### TASK GOAL
Retype the data exactly, from its first line to the line containing "np.array([0.0, 0.0, CAM_Z])", including both, and skip any picture.
____________________
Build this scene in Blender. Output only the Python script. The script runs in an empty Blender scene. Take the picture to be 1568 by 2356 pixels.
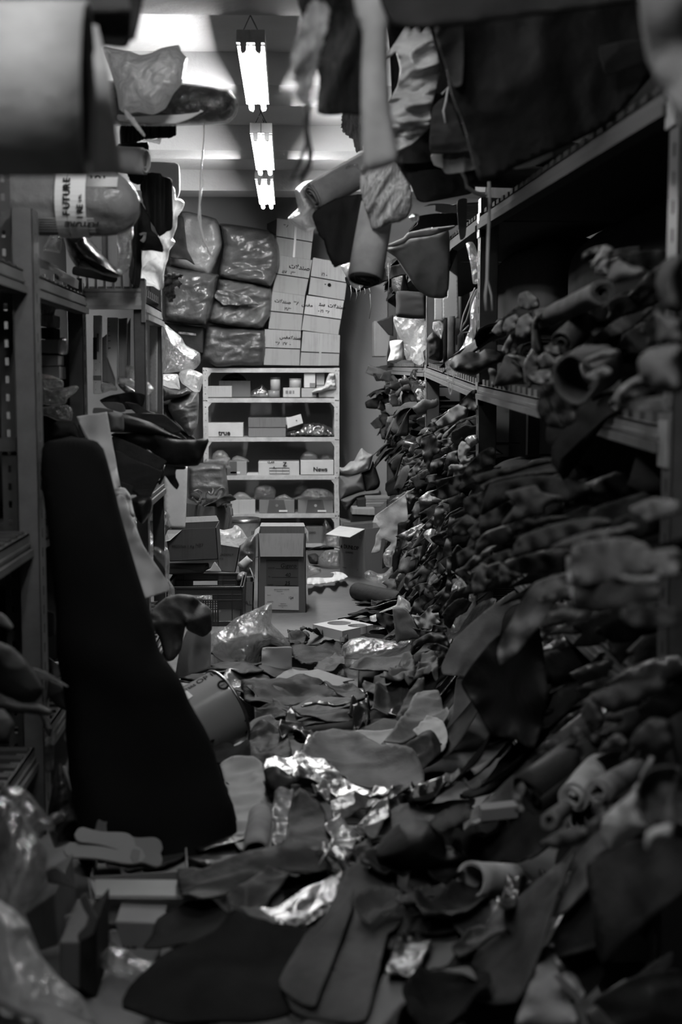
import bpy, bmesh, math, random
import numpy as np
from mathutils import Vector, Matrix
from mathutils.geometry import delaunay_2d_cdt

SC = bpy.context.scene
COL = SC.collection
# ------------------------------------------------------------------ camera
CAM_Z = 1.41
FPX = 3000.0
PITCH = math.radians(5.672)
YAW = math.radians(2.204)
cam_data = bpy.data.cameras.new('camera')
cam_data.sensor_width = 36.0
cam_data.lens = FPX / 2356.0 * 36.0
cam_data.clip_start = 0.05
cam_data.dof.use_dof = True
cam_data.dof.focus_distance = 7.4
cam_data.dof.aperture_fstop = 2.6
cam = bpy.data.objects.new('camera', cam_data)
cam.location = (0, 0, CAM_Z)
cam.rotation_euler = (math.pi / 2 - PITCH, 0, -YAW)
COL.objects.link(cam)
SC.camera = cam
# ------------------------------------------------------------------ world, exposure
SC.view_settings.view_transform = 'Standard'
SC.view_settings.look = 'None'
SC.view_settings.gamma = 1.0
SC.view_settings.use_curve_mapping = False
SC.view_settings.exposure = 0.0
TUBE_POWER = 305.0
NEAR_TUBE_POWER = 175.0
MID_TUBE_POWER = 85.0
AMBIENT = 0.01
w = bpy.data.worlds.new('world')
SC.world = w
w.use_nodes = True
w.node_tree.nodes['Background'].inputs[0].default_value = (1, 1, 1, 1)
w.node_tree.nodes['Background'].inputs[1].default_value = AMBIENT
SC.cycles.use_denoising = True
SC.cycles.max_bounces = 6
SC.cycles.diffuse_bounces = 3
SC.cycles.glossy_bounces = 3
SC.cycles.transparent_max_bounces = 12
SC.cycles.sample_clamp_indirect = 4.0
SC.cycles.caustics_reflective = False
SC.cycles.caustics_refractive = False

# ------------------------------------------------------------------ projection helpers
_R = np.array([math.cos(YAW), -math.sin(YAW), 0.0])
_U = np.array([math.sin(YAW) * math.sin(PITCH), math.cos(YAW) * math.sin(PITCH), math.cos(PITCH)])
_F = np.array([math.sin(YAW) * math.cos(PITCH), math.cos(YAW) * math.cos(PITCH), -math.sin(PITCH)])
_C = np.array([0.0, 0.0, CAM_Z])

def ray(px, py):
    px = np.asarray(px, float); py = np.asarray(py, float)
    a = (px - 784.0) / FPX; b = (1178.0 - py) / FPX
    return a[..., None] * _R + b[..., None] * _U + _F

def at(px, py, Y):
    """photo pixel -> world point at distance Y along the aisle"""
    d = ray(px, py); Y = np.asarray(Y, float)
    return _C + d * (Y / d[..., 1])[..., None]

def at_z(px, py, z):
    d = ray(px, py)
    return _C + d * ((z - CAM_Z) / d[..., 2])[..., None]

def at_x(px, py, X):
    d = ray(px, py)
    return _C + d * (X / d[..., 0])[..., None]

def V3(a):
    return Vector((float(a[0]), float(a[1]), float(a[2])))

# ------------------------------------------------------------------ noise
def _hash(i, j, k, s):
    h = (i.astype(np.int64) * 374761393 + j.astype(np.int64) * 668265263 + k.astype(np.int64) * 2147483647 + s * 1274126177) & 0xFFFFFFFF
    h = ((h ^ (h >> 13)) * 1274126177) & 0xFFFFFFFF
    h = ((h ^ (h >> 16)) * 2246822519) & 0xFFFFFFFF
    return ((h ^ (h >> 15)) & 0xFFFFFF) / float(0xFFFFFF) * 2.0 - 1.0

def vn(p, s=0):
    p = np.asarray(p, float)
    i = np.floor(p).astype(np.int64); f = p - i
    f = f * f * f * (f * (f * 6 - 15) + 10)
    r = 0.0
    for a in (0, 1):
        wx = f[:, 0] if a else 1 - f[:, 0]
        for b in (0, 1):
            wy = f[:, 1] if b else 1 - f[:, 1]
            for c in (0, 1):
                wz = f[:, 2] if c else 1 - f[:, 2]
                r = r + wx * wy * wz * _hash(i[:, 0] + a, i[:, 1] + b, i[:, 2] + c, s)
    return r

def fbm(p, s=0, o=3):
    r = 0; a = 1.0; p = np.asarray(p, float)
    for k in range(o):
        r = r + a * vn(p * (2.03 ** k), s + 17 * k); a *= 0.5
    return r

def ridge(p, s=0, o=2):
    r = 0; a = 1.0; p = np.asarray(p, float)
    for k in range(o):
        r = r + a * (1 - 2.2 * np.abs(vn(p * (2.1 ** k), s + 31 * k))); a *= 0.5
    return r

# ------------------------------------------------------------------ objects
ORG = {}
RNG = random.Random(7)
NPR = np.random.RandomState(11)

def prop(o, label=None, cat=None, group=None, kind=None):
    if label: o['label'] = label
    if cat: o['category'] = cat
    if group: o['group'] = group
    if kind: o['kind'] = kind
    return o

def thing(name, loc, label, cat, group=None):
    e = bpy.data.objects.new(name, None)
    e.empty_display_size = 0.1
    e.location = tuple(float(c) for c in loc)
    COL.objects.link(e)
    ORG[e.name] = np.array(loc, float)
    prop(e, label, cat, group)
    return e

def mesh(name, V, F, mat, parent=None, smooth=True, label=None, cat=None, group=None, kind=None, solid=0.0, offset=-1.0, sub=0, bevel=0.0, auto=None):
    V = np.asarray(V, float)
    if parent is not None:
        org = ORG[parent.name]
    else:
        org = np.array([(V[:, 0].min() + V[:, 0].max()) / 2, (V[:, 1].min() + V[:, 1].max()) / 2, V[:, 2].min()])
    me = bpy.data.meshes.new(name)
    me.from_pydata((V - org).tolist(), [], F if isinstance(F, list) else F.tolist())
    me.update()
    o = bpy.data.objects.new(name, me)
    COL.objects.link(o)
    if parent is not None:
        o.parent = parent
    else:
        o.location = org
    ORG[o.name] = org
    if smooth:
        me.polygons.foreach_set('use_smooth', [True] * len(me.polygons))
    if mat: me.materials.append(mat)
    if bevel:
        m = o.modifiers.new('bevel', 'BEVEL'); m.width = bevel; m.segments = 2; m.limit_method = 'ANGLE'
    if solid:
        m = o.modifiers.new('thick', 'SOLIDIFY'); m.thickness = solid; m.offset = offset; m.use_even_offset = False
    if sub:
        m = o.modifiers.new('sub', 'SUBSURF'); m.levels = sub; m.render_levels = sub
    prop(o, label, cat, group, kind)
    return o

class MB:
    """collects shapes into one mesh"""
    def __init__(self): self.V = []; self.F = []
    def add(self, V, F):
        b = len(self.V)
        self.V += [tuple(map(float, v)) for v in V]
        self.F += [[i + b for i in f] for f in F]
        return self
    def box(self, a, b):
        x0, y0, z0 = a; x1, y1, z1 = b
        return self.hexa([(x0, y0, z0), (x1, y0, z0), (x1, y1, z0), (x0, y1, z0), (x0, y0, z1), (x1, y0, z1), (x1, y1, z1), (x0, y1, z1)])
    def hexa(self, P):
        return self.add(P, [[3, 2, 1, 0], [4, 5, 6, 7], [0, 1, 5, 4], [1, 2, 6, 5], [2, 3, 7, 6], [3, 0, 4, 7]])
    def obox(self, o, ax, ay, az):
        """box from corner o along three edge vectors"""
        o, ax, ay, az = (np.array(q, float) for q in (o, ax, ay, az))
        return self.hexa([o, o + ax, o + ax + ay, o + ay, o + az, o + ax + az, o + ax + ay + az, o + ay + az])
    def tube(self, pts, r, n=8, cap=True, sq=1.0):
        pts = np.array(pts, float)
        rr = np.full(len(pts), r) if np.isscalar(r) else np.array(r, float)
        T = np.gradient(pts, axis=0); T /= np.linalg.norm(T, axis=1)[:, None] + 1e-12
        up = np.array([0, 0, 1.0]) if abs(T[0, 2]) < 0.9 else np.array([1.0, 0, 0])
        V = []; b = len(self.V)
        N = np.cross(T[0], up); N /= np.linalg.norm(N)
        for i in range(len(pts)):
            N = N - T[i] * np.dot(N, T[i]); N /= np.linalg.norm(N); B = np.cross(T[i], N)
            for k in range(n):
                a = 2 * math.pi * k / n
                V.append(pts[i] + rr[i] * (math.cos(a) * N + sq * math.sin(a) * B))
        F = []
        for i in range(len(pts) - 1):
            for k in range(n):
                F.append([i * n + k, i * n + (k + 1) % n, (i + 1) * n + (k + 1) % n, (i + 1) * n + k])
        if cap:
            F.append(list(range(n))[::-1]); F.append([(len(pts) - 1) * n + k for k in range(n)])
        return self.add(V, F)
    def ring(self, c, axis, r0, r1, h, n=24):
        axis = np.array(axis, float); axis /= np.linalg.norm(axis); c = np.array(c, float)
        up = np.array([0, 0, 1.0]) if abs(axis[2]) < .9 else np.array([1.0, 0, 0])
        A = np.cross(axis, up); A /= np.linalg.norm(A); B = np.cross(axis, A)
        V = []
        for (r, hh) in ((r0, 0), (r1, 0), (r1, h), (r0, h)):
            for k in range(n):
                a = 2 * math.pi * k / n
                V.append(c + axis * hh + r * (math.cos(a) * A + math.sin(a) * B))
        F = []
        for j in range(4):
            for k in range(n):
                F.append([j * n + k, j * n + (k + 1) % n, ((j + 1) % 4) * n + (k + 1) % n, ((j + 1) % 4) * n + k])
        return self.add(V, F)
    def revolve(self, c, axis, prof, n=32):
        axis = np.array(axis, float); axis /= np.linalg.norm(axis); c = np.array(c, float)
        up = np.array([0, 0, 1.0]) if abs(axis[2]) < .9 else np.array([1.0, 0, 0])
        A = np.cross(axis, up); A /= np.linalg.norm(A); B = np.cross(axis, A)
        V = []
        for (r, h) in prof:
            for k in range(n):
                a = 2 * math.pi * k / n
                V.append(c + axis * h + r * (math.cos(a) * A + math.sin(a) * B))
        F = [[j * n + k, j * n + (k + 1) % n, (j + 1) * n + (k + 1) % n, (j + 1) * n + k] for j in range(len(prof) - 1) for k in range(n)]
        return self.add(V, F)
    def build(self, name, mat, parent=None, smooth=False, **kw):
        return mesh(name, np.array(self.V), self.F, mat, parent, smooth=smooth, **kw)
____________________
### OUTPUT FOR THIS TASK
Build this scene in Blender. Output only the Python script. The script runs in an empty Blender scene. Take the picture to be 1568 by 2356 pixels.
import bpy, bmesh, math, random
import numpy as np
from mathutils import Vector, Matrix
from mathutils.geometry import delaunay_2d_cdt

SC = bpy.context.scene
COL = SC.collection
# ------------------------------------------------------------------ camera
CAM_Z = 1.41
FPX = 3000.0
PITCH = math.radians(5.672)
YAW = math.radians(2.204)
cam_data = bpy.data.cameras.new('camera')
cam_data.sensor_width = 36.0
cam_data.lens = FPX / 2356.0 * 36.0
cam_data.clip_start = 0.05
cam_data.dof.use_dof = True
cam_data.dof.focus_distance = 7.4
cam_data.dof.aperture_fstop = 2.6
cam = bpy.data.objects.new('camera', cam_data)
cam.location = (0, 0, CAM_Z)
cam.rotation_euler = (math.pi / 2 - PITCH, 0, -YAW)
COL.objects.link(cam)
SC.camera = cam
# ------------------------------------------------------------------ world, exposure
SC.view_settings.view_transform = 'Standard'
SC.view_settings.look = 'None'
SC.view_settings.gamma = 1.0
SC.view_settings.use_curve_mapping = False
SC.view_settings.exposure = 0.0
TUBE_POWER = 305.0
NEAR_TUBE_POWER = 175.0
MID_TUBE_POWER = 85.0
AMBIENT = 0.01
w = bpy.data.worlds.new('world')
SC.world = w
w.use_nodes = True
w.node_tree.nodes['Background'].inputs[0].default_value = (1, 1, 1, 1)
w.node_tree.nodes['Background'].inputs[1].default_value = AMBIENT
SC.cycles.use_denoising = True
SC.cycles.max_bounces = 6
SC.cycles.diffuse_bounces = 3
SC.cycles.glossy_bounces = 3
SC.cycles.transparent_max_bounces = 12
SC.cycles.sample_clamp_indirect = 4.0
SC.cycles.caustics_reflective = False
SC.cycles.caustics_refractive = False

# ------------------------------------------------------------------ projection helpers
_R = np.array([math.cos(YAW), -math.sin(YAW), 0.0])
_U = np.array([math.sin(YAW) * math.sin(PITCH), math.cos(YAW) * math.sin(PITCH), math.cos(PITCH)])
_F = np.array([math.sin(YAW) * math.cos(PITCH), math.cos(YAW) * math.cos(PITCH), -math.sin(PITCH)])
_C = np.array([0.0, 0.0, CAM_Z])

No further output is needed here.